Task to carry out:
Reproduce all of the data exactly.

>> Begin Data

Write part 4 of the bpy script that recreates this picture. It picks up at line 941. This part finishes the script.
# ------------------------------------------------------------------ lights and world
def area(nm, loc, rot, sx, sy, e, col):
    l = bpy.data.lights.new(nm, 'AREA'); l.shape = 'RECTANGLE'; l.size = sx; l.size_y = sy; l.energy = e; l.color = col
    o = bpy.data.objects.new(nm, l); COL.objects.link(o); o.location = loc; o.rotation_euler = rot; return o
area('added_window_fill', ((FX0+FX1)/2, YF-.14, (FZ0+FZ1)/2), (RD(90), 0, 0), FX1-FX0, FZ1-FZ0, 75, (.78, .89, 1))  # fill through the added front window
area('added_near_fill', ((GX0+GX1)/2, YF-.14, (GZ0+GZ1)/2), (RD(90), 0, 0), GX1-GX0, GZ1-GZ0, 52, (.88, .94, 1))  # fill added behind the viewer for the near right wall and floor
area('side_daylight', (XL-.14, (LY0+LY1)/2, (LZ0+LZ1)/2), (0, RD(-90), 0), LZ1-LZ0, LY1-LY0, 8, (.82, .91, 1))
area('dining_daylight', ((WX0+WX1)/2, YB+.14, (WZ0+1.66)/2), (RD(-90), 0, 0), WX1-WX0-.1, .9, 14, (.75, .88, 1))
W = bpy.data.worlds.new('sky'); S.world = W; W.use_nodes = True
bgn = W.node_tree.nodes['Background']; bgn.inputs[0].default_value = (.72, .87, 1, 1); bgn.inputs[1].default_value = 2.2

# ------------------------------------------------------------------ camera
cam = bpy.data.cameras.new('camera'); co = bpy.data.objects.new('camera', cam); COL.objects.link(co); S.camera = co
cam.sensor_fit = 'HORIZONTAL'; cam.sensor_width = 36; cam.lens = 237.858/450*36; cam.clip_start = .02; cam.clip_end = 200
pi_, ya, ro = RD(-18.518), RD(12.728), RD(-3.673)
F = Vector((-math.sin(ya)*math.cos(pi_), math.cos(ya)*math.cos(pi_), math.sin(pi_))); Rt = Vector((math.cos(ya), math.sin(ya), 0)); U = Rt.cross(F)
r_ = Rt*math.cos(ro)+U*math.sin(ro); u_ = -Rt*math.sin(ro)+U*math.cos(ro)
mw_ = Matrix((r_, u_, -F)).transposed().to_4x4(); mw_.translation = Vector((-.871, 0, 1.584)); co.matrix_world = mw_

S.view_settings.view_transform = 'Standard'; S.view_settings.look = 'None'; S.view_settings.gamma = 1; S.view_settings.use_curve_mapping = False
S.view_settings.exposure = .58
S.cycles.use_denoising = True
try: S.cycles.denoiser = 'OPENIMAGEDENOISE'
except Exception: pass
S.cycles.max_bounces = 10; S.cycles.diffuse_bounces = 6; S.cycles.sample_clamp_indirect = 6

>> End Data

Result:
Write part 4 of the bpy script that recreates this picture. It picks up at line 941. This part finishes the script.
# ------------------------------------------------------------------ lights and world
def area(nm, loc, rot, sx, sy, e, col):
    l = bpy.data.lights.new(nm, 'AREA'); l.shape = 'RECTANGLE'; l.size = sx; l.size_y = sy; l.energy = e; l.color = col
    o = bpy.data.objects.new(nm, l); COL.objects.link(o); o.location = loc; o.rotation_euler = rot; return o
area('added_window_fill', ((FX0+FX1)/2, YF-.14, (FZ0+FZ1)/2), (RD(90), 0, 0), FX1-FX0, FZ1-FZ0, 75, (.78, .89, 1))  # fill through the added front window
area('added_near_fill', ((GX0+GX1)/2, YF-.14, (GZ0+GZ1)/2), (RD(90), 0, 0), GX1-GX0, GZ1-GZ0, 52, (.88, .94, 1))  # fill added behind the viewer for the near right wall and floor
area('side_daylight', (XL-.14, (LY0+LY1)/2, (LZ0+LZ1)/2), (0, RD(-90), 0), LZ1-LZ0, LY1-LY0, 8, (.82, .91, 1))
area('dining_daylight', ((WX0+WX1)/2, YB+.14, (WZ0+1.66)/2), (RD(-90), 0, 0), WX1-WX0-.1, .9, 14, (.75, .88, 1))
W = bpy.data.worlds.new('sky'); S.world = W; W.use_nodes = True
bgn = W.node_tree.nodes['Background']; bgn.inputs[0].default_value = (.72, .87, 1, 1); bgn.inputs[1].default_value = 2.2

# ------------------------------------------------------------------ camera
cam = bpy.data.cameras.new('camera'); co = bpy.data.objects.new('camera', cam); COL.objects.link(co); S.camera = co
cam.sensor_fit = 'HORIZONTAL'; cam.sensor_width = 36; cam.lens = 237.858/450*36; cam.clip_start = .02; cam.clip_end = 200
pi_, ya, ro = RD(-18.518), RD(12.728), RD(-3.673)
F = Vector((-math.sin(ya)*math.cos(pi_), math.cos(ya)*math.cos(pi_), math.sin(pi_))); Rt = Vector((math.cos(ya), math.sin(ya), 0)); U = Rt.cross(F)
r_ = Rt*math.cos(ro)+U*math.sin(ro); u_ = -Rt*math.sin(ro)+U*math.cos(ro)
mw_ = Matrix((r_, u_, -F)).transposed().to_4x4(); mw_.translation = Vector((-.871, 0, 1.584)); co.matrix_world = mw_

S.view_settings.view_transform = 'Standard'; S.view_settings.look = 'None'; S.view_settings.gamma = 1; S.view_settings.use_curve_mapping = False
S.view_settings.exposure = .58
S.cycles.use_denoising = True
try: S.cycles.denoiser = 'OPENIMAGEDENOISE'
except Exception: pass
S.cycles.max_bounces = 10; S.cycles.diffuse_bounces = 6; S.cycles.sample_clamp_indirect = 6